Just this, you said: Ask them if completely wiping out all humanity and all life forms entirely off the face of the earth is an evil or bad thing. Ask them to *prove* it.
I'll work backwards.
Prove, to whom? Most people have the idea of proof wrong. The purpose of proof is not to convince others, the purpose of proof is to ensure one has not made mistakes in their own reasoning. Do I have to prove I can see to anyone else before it is true?

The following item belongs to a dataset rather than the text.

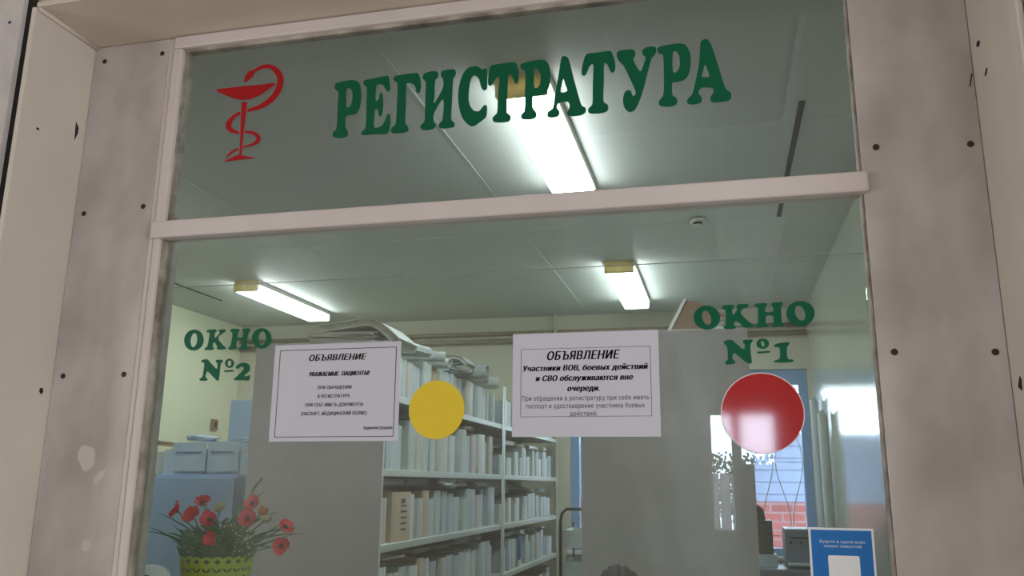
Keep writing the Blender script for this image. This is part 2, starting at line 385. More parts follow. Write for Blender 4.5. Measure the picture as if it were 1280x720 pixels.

Good and evil are relative terms. Nothing is just "good" or "evil." A thing (or action) is good (or bad) only if it is good or bad relative to some goal or end, that is, a purpose; more exactly, good and bad pertain only to beings capable of having goals and purposes. Since the ultimate purpose of an individual's life is his enjoyment of it, whatever interfere's with that purpose is bad, and whatever advances that purpose is good. Since, "wiping out all humanity and all life forms entirely off the face of the earth," would necessarily include the wiper, which would certainly preclude the wiper from enjoying his life (even if he were insane enought to think it wouldn't), it would be bad. Oddly enough, there really are a great meany people with the psychology of your hypothetical "wiper." They are called environmentalists.
Hank
You forgot the standard Objectivist modifier "up to the point where the individual's enjoyment infringes on another's enjoyment."
Otherwise, you just endorsed Jeffrey Dahmer.